Le lâchage américain ? Une chance pour l’Europe
Le schisme entre l’Europe et les États-Unis fonctionne comme un précieux révélateur. Une carte du monde inédite se dessine sous nos yeux. Pour l’Europe, cette nouvelle donne offre peut-être une perspective : se constituer en tant que puissance et chercher des partenaires renouvelés.

L’Europe d’abord. La voilà plus isolée : d’Est en Ouest, l’agressivité et le ressentiment sont là. Sur son flanc est, on a enfin admis que Poutine veut détruire l’Ukraine indépendante comme une première étape vers une nouvelle forme de « finlandisation » de l’Europe centrale qui rappelle furieusement l’ancien glacis du monde soviétique.
À l’ouest, le coup est plus sévère car il comporte deux aspects.
Premier volet, Donald Trump a dévitalisé l’Otan en remettant en cause l’article 5 de cette Charte qui unit tous ses membres dans une chaîne de solidarité automatique. Second volet, la Maison Blanche cible l’Europe en tant que telle, son projet économique comme ses valeurs. Le président américain a résumé sa pensée d’une seule phrase assez vulgaire : « L’Union Européenne a été créée pour nous baiser ».
Trump croit pouvoir chambouler la « vieille » diplomatie avec des méthodes d’entrepreneur, la stratégie du « deal maker » dont il se gargarise chaque jour. Il veut un succès rapide sur l’Ukraine et n’hésite pas à s’aligner sur les exigences de Poutine pour y parvenir. Jusqu’ici, le président russe n’a pas bougé d’un millimètre, il attend une capitulation en règle de Zelensky.
De loin on pourrait penser qu’en faisant des cadeaux à Poutine, Trump veut obtenir le « découplage » tant souhaité entre Moscou et Pékin. Pour garder une suprématie mondiale, on le sait obsédé par la rivalité avec la Chine, mais c’est mal connaitre le maître du Kremlin qui défend une vision impériale de ses intérêts à long terme.
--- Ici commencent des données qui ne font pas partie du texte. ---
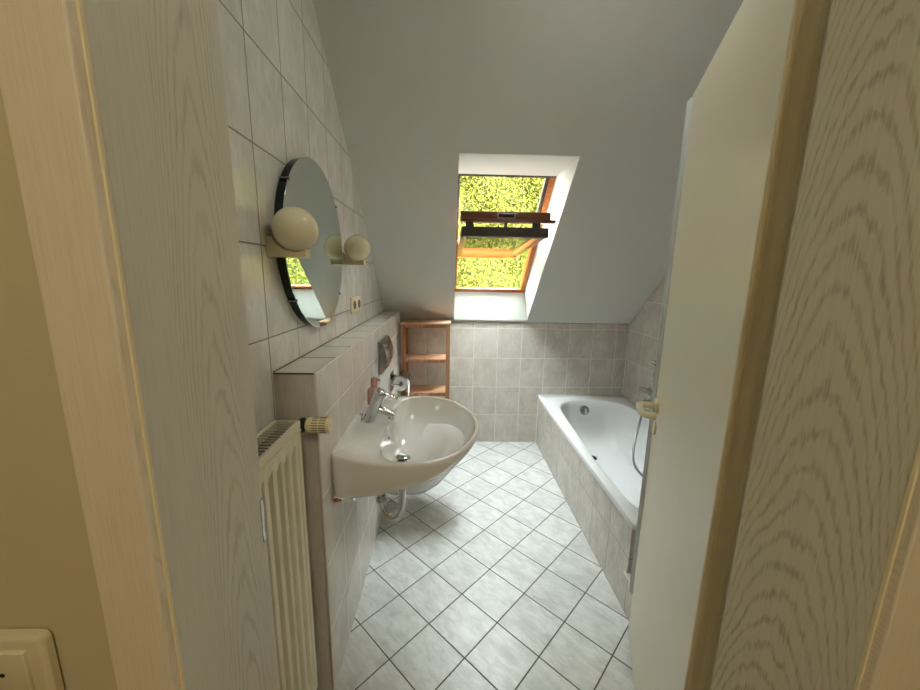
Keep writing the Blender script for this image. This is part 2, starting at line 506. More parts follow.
bm = B(); box(bm, OX0, OX1, YH, Y0, OZ, OZ + .02)
b3 = B(); box(b3, OX0, OX1, YH - .013, YH + .0055, OZ, OZ + .065, .002, 2)
trim('trim_door_head', [('l', bm, M['lin_left']), ('architrave', b3, M['arch'])])

# ------------------------------------------------------------------ door leaf, open into the bathroom
F = Vector((.496, .597, 0)); dd = Vector((.3689, .9295, 0)).normalized(); nn = Vector((-dd.y, dd.x, 0))
DM = Matrix(((dd.x, nn.x, 0, F.x), (dd.y, nn.y, 0, F.y), (0, 0, 1, 0), (0, 0, 0, 1)))   # local x along the leaf, y out of the seen face
DW = .690
bm = B(); box(bm, .0025, DW, -.040, 0, .012, 1.985, .003, 3)
bmesh.ops.transform(bm, matrix=DM, verts=bm.verts[:])
door = mesh('door_1', bm, M['door'])
struct(door, 'cream flat door leaf standing open into the bathroom')
bm = B(); box(bm, 0, .0024, -.0400, -.0005, .012, 1.984, .001, 1)
for yy in (-.006, -.0115, -.034): box(bm, -.0012, .0003, yy - .0008, yy + .0008, .02, 1.98)
bmesh.ops.transform(bm, matrix=DM, verts=bm.verts[:])
mesh('edge_band', bm, M['dooredge'], door)
bm = B(); box(bm, .0, DW + .012, -.052, -.0405, .012, 1.997, .003, 3)
bmesh.ops.transform(bm, matrix=DM, verts=bm.verts[:])
mesh('rebate_lip', bm, M['door'], door)
# slim grey closing strip on the free edge
bm = B(); box(bm, DW + .001, DW + .010, -.010, .0065, .175, 1.978, .002, 3); 
bmesh.ops.transform(bm, matrix=DM, verts=bm.verts[:])
mesh('closing_strip', bm, M['grey_plastic'], door)
bm = B(); box(bm, DW + .011, DW + .016, .003, .0115, .175, 1.975, .002, 3)
bmesh.ops.transform(bm, matrix=DM, verts=bm.verts[:])
mesh('strip_lip', bm, M['grey_plastic'], door)
# handle
def T(bm):
    bmesh.ops.transform(bm, matrix=DM, verts=bm.verts[:]); return bm
bm = B(); lathe(bm, [(0, .0), (.029, .0), (.030, .003), (.028, .010), (.016, .013), (0, .013)], (.640, 0, .985), (0, 1, 0), 40)
hd = mesh('handle', T(bm), M['ivory'], door, True, 40)
bm = B()
tube(bm, [(.640, .008, .985), (.640, .030, .985), (.638, .050, .985), (.628, .060, .985), (.60, .062, .985), (.56, .061, .985), (.542, .056, .985), (.534, .042, .985), (.532, .020, .985)], .0115, 16, 8)
lv = mesh('lever', T(bm), M['ivory'], hd, True, 50)
bm = B(); lathe(bm, [(0, .0), (.0225, .0), (.024, .003), (.022, .007), (.006, .008), (.006, .004), (0, .004)], (.640, 0, .905), (0, 1, 0), 40)
mesh('keyhole_rosette', T(bm), M['ivory'], door, True, 40)

# ------------------------------------------------------------------ low installation wall on the left
YP0 = 1.026
bm = B(); box(bm, XW, XP, YP0, L, 0, ZL - .006)
pw = struct(mesh('wall_low', bm, M['tile_pre']), 'low tiled wall with a ledge along the left side')
pw.data.materials.append(M['tile_pre_end'])
for f in pw.data.polygons:
    if abs(f.normal.y) > .5: f.material_index = 1
bm = B(); box(bm, XW, XP + .002, YP0 - .002, L, ZL - .006, ZL, .0015, 2)
o = mesh('ledge', bm, M['tile_ledge'], pw)
bm = B(); box(bm, XP - .002, XP + .0032, YP0 - .002, L, ZL - .0052, ZL + .0006, .0012, 2)
mesh('ledge_edge_profile', bm, plain('edge_profile_white', srgb(244, 242, 236), .25), pw)
bm = B(); box(bm, XW, XW + .003, YP0, L, ZL, ZL + .003)
mesh('ledge_back_joint', bm, plain('back_joint', srgb(120, 113, 104), .7), pw)
bm = B(); cyl(bm, (XP - .001, YP0 + .001, 0), (XP - .001, YP0 + .001, ZL - .004), .0045, n=12)
mesh('corner_profile', bm, plain('corner_profile_plastic', srgb(196, 186, 170), .4), pw, True)

# ------------------------------------------------------------------ radiator
rad = empty('radiator', (XW, .75, .1))
RY0, RY1, RZ0, RZ1, RXF, RXB = .545, .948, .14, 1.028, -.400, -.468
bm = B()
# front sheet with pressed vertical channels
N = 220; cols = []
pitch = .0415
for i in range(N + 1):
    y = RY0 + (RY1 - RY0) * i / N
    ph_ = ((RY1 - .030 - y) / pitch) % 1.0
    s = 1 if .30 < ph_ < .70 else (0 if (ph_ < .2 or ph_ > .8) else (ph_ - .2) / .1 if ph_ < .5 else (.8 - ph_) / .1)
    edge = min(1, max(0, min(y - RY0 - .012, RY1 - .012 - y) / .008))
    cols.append((y, s * edge))
zs = [RZ0, RZ0 + .035, RZ0 + .06, RZ1 - .085, RZ1 - .055, RZ1 - .018, RZ1 - .016, RZ1]
zf = [0, 0, 1, 1, 0, 0, 0, 0]
rows = [[bm.verts.new((RXF - .011 * s * k - (.0 if zi < 6 else 0), y, z)) for y, s in cols] for zi, (z, k) in enumerate(zip(zs, zf))]
for a, b_ in zip(rows, rows[1:]):
    for i in range(N): bm.faces.new((a[i], a[i + 1], b_[i + 1], b_[i]))
fp = mesh('front_panel', bm, M['radiator'], None, True, 35)
bm = B(); box(bm, RXF - .018, RXF - .012, RY0, RY1, RZ0 + .01, RZ1 - .02)
box(bm, RXB, RXB + .008, RY0, RY1, RZ0, RZ1, .002, 1)
bp_ = mesh('back_panel', bm, M['radiator'])
bm = B(); box(bm, RXB, RXF + .0015, RY1 - .003, RY1, RZ0, RZ1, .001, 1)
sp1 = mesh('side_panel', bm, M['radiator'])
bm = B(); box(bm, RXB, RXF + .0015, RY0, RY0 + .003, RZ0, RZ1, .001, 1)
sp2 = mesh('side_panel', bm, M['radiator'])
bm = B()
box(bm, RXF - .006, RXF + .0022, RY0, RY1, RZ1 - .014, RZ1 + .001, .0015, 2)
box(bm, RXB, RXB + .006, RY0, RY1, RZ1 - .006, RZ1 + .001, .001, 1)
box(bm, RXB, RXF, RY1 - .006, RY1, RZ1 - .006, RZ1 + .001, .001, 1)
box(bm, RXF + .0005, RXF + .0030, RY0, RY1, RZ1 - .030, RZ1 - .024, .0008, 1)
tr = mesh('top_rail', bm, M['radiator'])
bm = B()
y = RY0 + .01
while y < RY1 - .006:
    box(bm, RXB + .005, RXF - .005, y, y + .0030, RZ1 - .004, RZ1 - .001); y += .0150
gr = mesh('top_grille', bm, M['grille'])
bm = B(); box(bm, RXB + .01, RXF - .02, RY0 + .01, RY1 - .01, RZ0 + .02, RZ1 - .022)
fi = mesh('shaded_fins', bm, M['rad_gap_shade'])  # solid block, shade between the bars put into its colour
adopt(rad, fp, bp_, sp1, sp2, tr, gr, fi)
# valve and thermostat head
TY, TZ = .975, 1.004
bm = B(); cyl(bm, (RXF - .030, RY1 - .002, TZ), (RXF - .030, TY + .004, TZ), .009, n=20)
cyl(bm, (RXF - .030, TY, TZ - .045), (RXF - .030, TY, TZ + .012), .010, n=20)
cyl(bm, (RXF - .030, TY, TZ), (RXF - .010, TY, TZ), .012, n=20)
cyl(bm, (RXF - .030, TY, .0), (RXF - .030, TY, TZ - .04), .0065, n=16)
vb = mesh('valve', bm, M['steel'], None, True, 40)
bm = B(); lathe(bm, [(0, 0), (.019, 0), (.0205, .004), (.0205, .010), (.017, .013), (.017, .018), (0, .018)], (RXF - .009, TY, TZ), (1, 0, 0), 32)
vc = mesh('valve_collar', bm, M['black'], None, True, 40)
bm = B()
lathe(bm, [(0, 0), (.0185, 0), (.0215, .005), (.022, .020), (.0215, .058), (.0195, .064), (.012, .066), (0, .066)], (RXF + .009, TY, TZ), (1, 0, 0), 40)
th = mesh('thermostat_head', bm, M['ivory'], None, True, 40)
bm = B()
for k in range(20):
    a = 2 * PI * k / 20
    for (x0, x1) in ((.018, .034), (.037, .056)):
        Mx = Matrix.Translation((RXF + .009, TY, TZ)) @ Matrix.Rotation(a, 4, 'X')
        box(bm, x0, x1, -.0012, .0012, .0212, .0225, M=Mx)
sl_ = mesh('vent_slots', bm, plain('slot_shadow_plastic', srgb(110, 92, 62), .6))
sl_.parent = th
adopt(rad, vb, vc, th)
tag(rad, 'cream panel radiator on the left wall beside the doorway', 'radiator')

# ------------------------------------------------------------------ round mirror
MC = (1.380, 1.514); MR = .290
mir = empty('round_mirror', (XW, MC[0], MC[1] - MR))
bm = B(); lathe(bm, [(0, 0), (MR - .004, 0), (MR - .004, .022), (MR, .0225), (MR, .0262)], (XW + .0008, MC[0], MC[1]), (1, 0, 0), 128)
body = mesh('backing', bm, M['mirror_side'], None, True, 40)
bm = B(); lathe(bm, [(MR, .0262), (MR - .0015, .0275), (0, .0275)], (XW + .0008, MC[0], MC[1]), (1, 0, 0), 128)
gl = mesh('mirror_glass', bm, M['mirror'], None, False)
adopt(mir, body, gl)
for a in (38, 142, 218, 322):
    a = math.radians(a); cy, cz = MC[0] + MR * math.cos(a), MC[1] + MR * math.sin(a)
    bm = B()
    Mx = Matrix.Translation((XW, cy, cz)) @ Matrix.Rotation(a, 4, 'X')
    box(bm, .001, .0315, -.001, .002, -.003, .003, .0005, 1, M=Mx)
    box(bm, .0285, .0305, -.006, .002, -.003, .003, .0005, 1, M=Mx)
    c = mesh('mirror_clip', bm, M['chrome_dk']); adopt(mir, c)
tag(mir, 'round frameless mirror on the tiled wall above the washbasin', 'mirror')

# ------------------------------------------------------------------ globe wall lamps
def make_lamp():
    root = empty('wall_lamp', (XW, 0, 1.4625))
    GC = Vector((XW + .0745, 0, 1.538)); GR = .0598
    # bracket: a cradle that follows the globe, high at the wall, low lip in front
    prof = [(XW + .0005, 1.4625), (XW + .104, 1.4625), (XW + .104, 1.482)]
    a0, a1 = math.radians(-58), math.radians(-160)
    for k in range(15):
        a = a0 + (a1 - a0) * k / 14
        prof.append((GC.x + (GR + .002) * math.cos(a), GC.z + (GR + .002) * math.sin(a)))
    prof += [(XW + .0005, 1.5175)]
    bm = B(); prism(bm, prof, -.019, .019, 'y'); bevel_all(bm, .0015, 2, 50)
    br = mesh('bracket', bm, M['bracket'], None, True, 35)
    bm = B(); bmesh.ops.create_uvsphere(bm, u_segments=56, v_segments=32, radius=GR, matrix=Matrix.Translation(GC))
    g = mesh('globe', bm, M['globe'], None, True)
    adopt(root, br, g)
    return root
lamp = make_lamp(); lamp.location.y = 1.062
tag(lamp, 'cream globe wall lamp on the side of the mirror nearest the doorway', 'wall lamp', 'globe wall lamps beside the mirror')
lamp2 = lamp.copy(); COL.objects.link(lamp2); lamp2.location.y = 1.765
for ch in list(lamp.children):
    c = ch.copy(); COL.objects.link(c); c.parent = lamp2
tag(lamp2, 'cream globe wall lamp on the far side of the mirror, nearer the roof window', 'wall lamp', 'globe wall lamps beside the mirror')

# ------------------------------------------------------------------ power outlet and hall switch
so = empty('power_outlet', (XW, 1.985, 1.215))
bm = B(); box(bm, XW + .0005, XW + .012, 1.868, 2.060, 1.220, 1.305, .004, 3)
fo = mesh('cover_frame', bm, M['ivory'], None, True, 40); adopt(so, fo)
for cy in (1.915, 2.010):
    bm = B(); lathe(bm, [(0, .0125), (.0195, .0125), (.0195, .0145), (.022, .0145), (.022, .011)], (XW, cy, 1.2625), (1, 0, 0), 32)
    i_ = mesh('socket_insert', bm, plain('socket_shade', srgb(120, 104, 78), .5), None, True, 40)
    bm = B()
    for s in (-.0095, .0095):
        cyl(bm, (XW + .012, cy + s, 1.2625), (XW + .0131, cy + s, 1.2625), .003, n=12)
    h_ = mesh('pin_holes', bm, M['dark']); h_.parent = i_
    adopt(so, i_)
tag(so, 'ivory double power outlet on the tiles between mirror and ceiling slope', 'power outlet')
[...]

Le problème de Trump c’est justement qu’il n’a aucune idée du temps long. Déjà, il a oublié le voyage de Poutine à Pékin en début 2022, juste avant qu’il ne lance son « opération spéciale » contre l’Ukraine. À l’époque, Xi Jinping et Poutine ont présenté leur rencontre en parlant d’une « amitié sans limite ». Des mots précis qui résonnent comme un « pacte ». Dans leur vocabulaire, nul besoin de « deal ». La Chine, comme l’Iran, aide Moscou dans son effort de guerre contre l’Ukraine. Le moment venu, elle aura – n’en doutons pas – le soutien de Poutine pour s’emparer de Taïwan.
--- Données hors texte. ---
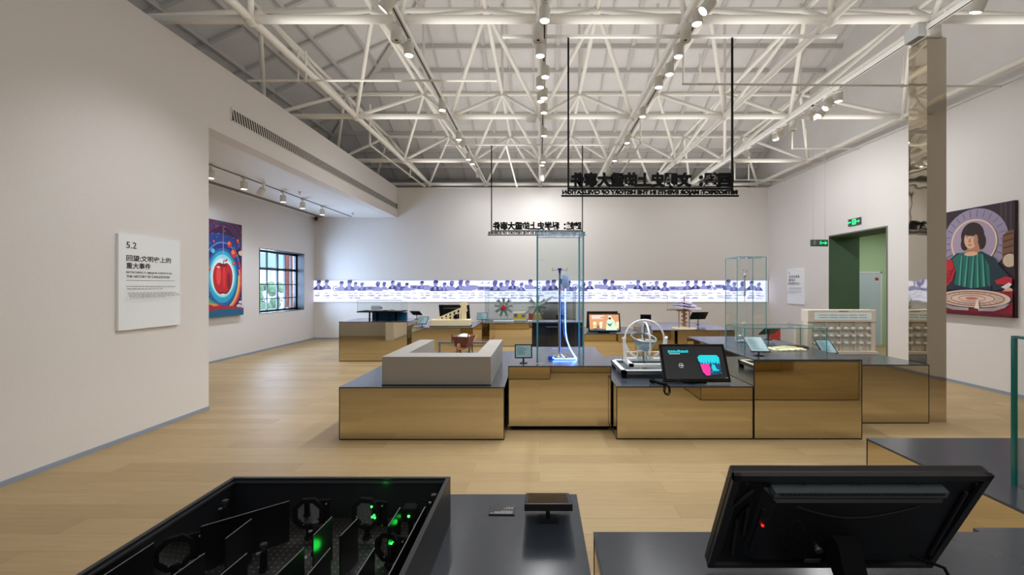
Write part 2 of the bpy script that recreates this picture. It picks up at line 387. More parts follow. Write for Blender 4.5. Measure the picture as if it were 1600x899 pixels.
b = MB(); beam(b, (XE, YEV, ZE-.03), (XRG, YR, ZR-.03), .14, .14, ROOFRIB); b.build('hip_rafter', roof)
b = MB(); b.bx(XE+.05, 7.5, YEV-.22, YEV-.02, ZE-.30, ZE-.02, mat('eave_beam', (150, 148, 146), .7)); b.build('eave_beam', roof)

# ---------------------------------------------------------------- space frame
ZB, ZT = 4.92, 6.0
xb = [-5.3, -3.54, -1.715, .025, 1.79, 3.57, 4.83, 7.0]; yb = [-.6, 2.35, 5.26, 8.27, 11.18, 13.78]
xt = [(a+c)/2 for a, c in zip(xb, xb[1:])]; yt = [(a+c)/2 for a, c in zip(yb, yb[1:])]
sf = thing('space_frame', 'white tubular steel space frame spanning under the roof', 'roof frame', (0, 0, ZB))
for y in yb:
    b = MB(); b.tube((xb[0], y, 0), (xb[-1]+.4, y, 0), .05, STEEL, 14); b.build('bottom_chord', sf)
for x in xb:
    b = MB(); b.tube((x, yb[0], 0), (x, yb[-1], 0), .05, STEEL, 14); b.build('bottom_chord', sf)
for y in yt:
    b = MB(); b.tube((xt[0], y, ZT-ZB), (xt[-1], y, ZT-ZB), .042, STEEL, 12); b.build('top_chord', sf)
for x in xt:
    b = MB(); b.tube((x, yt[0], ZT-ZB), (x, yt[-1], ZT-ZB), .042, STEEL, 12); b.build('top_chord', sf)
rest = MB(); nb = 0
for j in range(len(yt)-1, -1, -1):
    for i in range(len(xt)):
        for di in (0, 1):
            for dj in (0, 1):
                p = (xt[i], yt[j], ZT-ZB); q = (xb[i+di], yb[j+dj], 0)
                if j >= 2 or (j == 1 and dj == 1 and nb < 98):
                    b = MB(); b.tube(p, q, .036, STEEL, 10); b.build('brace', sf); nb += 1
                else: rest.tube(p, q, .036, STEEL, 8)
o = rest.build('brace_tubes', sf); o['kind'] = 'stuff'
for y in yb[2:]:
    for x in xb: b = MB(); b.ball((x, y, 0), .085, STEEL, 12); b.build('node', sf)
for y in yt[2:]:
    for x in xt: b = MB(); b.ball((x, y, ZT-ZB), .075, STEEL, 12); b.build('node', sf)
for x in xt[1:]:                                       # short struts from the top nodes to the roof
    b = MB(); y = yt[3]; zz = min(zb(y), zl(x)); b.tube((x, y, ZT-ZB), (x, y, zz-ZB), .03, STEEL, 8); b.build('roof_strut', sf)

# ---------------------------------------------------------------- light tracks and lamps
def spot_light(parent, loc, target_dir, power, col=(1, .98, .96), angle=128):
    l = bpy.data.lights.new('lamp_light', 'SPOT'); l.energy = power; l.color = col; l.spot_size = math.radians(angle); l.spot_blend = .9; l.shadow_soft_size = .05
    o = bpy.data.objects.new('lamp_light', l); C.objects.link(o); o.parent = parent; o.location = loc
    o.rotation_euler = Vector(target_dir).to_track_quat('-Z', 'Y').to_euler(); return o
ZTR = 4.80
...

Dans la perspective où la rivalité actuelle bascule en un affrontement direct avec les États-Unis, Pékin pourra compter sur le gaz et le pétrole russe. Si le conflit dégénère d’avantage, la Chine pourrait aussi bénéficier de l’immense « profondeur stratégique » du grand Est de la Russie.
Entre Moscou et Pékin, le passé communiste (stalinien ou maoïste) est toujours là, malgré quelques moments de brouille aujourd’hui oubliés. Depuis l’éclatement de l’Union Soviétique, Poutine s’estime méprisé par les vieilles démocraties occidentales ; la montée en puissance technologique et industrielle de la Chine est perçue comme une menace par Washington. Pékin et Moscou partagent le même rejet de l’occident, de ses valeurs, de son modèle de société. Bref, un bon climat pour « une amitié sans limite ».
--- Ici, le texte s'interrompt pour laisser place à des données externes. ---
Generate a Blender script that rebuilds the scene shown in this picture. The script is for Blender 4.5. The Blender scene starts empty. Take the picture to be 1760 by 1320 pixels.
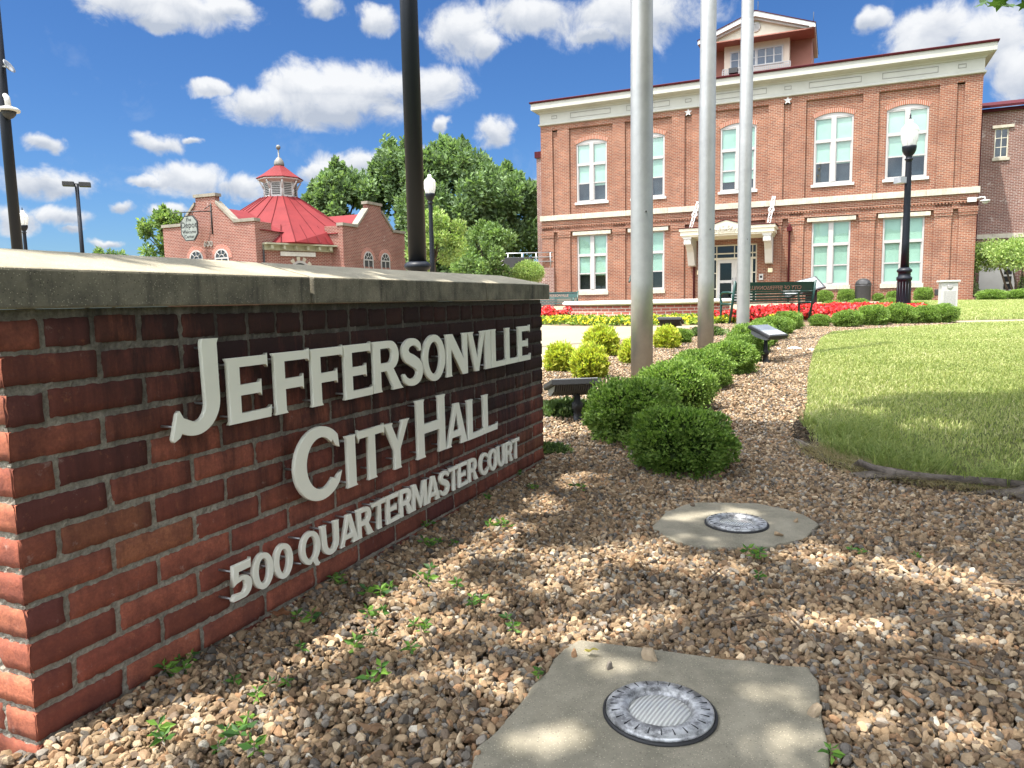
import bpy, bmesh, math, random
import numpy as np
from mathutils import Matrix, Vector

S = bpy.context.scene
COL = S.collection
R = math.radians
random.seed(7)

# ---------------------------------------------------------------- camera
PITCH, ROLL, FPX, CAMZ = 0.1125027, 0.0203543, 1267.5, 0.84
PH = R(23.7)
e1 = Vector((math.cos(PH), -math.sin(PH), 0))      # along the town hall front, to the right
e2 = Vector((math.sin(PH), math.cos(PH), 0))       # away from the street
cd = bpy.data.cameras.new('camera'); cam = bpy.data.objects.new('camera', cd); COL.objects.link(cam)
_F = Vector((0, math.cos(PITCH), -math.sin(PITCH))); _U = Vector((0, math.sin(PITCH), math.cos(PITCH))); _R = Vector((1, 0, 0))
_R2 = _R * math.cos(ROLL) - _U * math.sin(ROLL); _U2 = _R * math.sin(ROLL) + _U * math.cos(ROLL)
cam.matrix_world = Matrix(((_R2.x, _U2.x, -_F.x, 0), (_R2.y, _U2.y, -_F.y, 0), (_R2.z, _U2.z, -_F.z, CAMZ), (0, 0, 0, 1)))
cd.sensor_fit = 'HORIZONTAL'; cd.sensor_width = 36.0; cd.lens = FPX / 1760 * 36.0
cd.clip_start = 0.05; cd.clip_end = 2000
S.camera = cam

# ---------------------------------------------------------------- light
SUN_EL = R(68)
sx, sy = -0.82, -0.572                              # horizontal direction towards the sun
to_sun = Vector((sx * math.cos(SUN_EL), sy * math.cos(SUN_EL), math.sin(SUN_EL))).normalized()
sd = bpy.data.lights.new('sun', 'SUN'); sun = bpy.data.objects.new('sun', sd); COL.objects.link(sun)
sd.energy = 3.0; sd.angle = R(0.53); sd.color = (1.0, 0.945, 0.86)
sun.rotation_euler = to_sun.to_track_quat('Z', 'Y').to_euler()
sun.location = (0, 0, 60)
S.view_settings.view_transform = 'Standard'; S.view_settings.look = 'None'
S.view_settings.exposure = 1.76; S.view_settings.gamma = 1.0; S.view_settings.use_curve_mapping = False
S.cycles.use_denoising = True
S.cycles.max_bounces = 6; S.cycles.transparent_max_bounces = 12; S.cycles.diffuse_bounces = 3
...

Lâchée à l’ouest par son ancien allié américain, menacée à l’est par le régime de Poutine, l’Europe peut-elle compter sur des ouvertures vers le sud ?
Fin février, Ursula von der Leyen a fait un voyage remarqué à New Delhi pour boucler d’ici à la fin de l’année un accord de libre-échange ambitieux entre l’UE et l’Inde. Ce projet comprend aussi un volet sécurité et défense. L’Inde est déjà le premier partenaire commercial de l’Europe, c’est donc une ouverture, jusqu’ici New Delhi s’étant toujours tournée vers Moscou pour ses équipements militaires.
La menace de représailles douanières pousse l’UE à rechercher de nouveaux partenaires commerciaux. Le récent accord avec le Mercosur en est un exemple : dès 2024 des accords de partenariats comportant un volet sécurité ont aussi été conclus avec la Corée du Sud et le Japon.
Quoi qu’il en soit, il est certain que le comportement erratique et punitif de Donald Trump en matière commerciale donne paradoxalement une chance aux Européens de nouer des accords stables et à long terme avec le reste du monde. Nous verrons plus tard si cette tendance fait apparaitre une renaissance du « non-alignement » … ou non.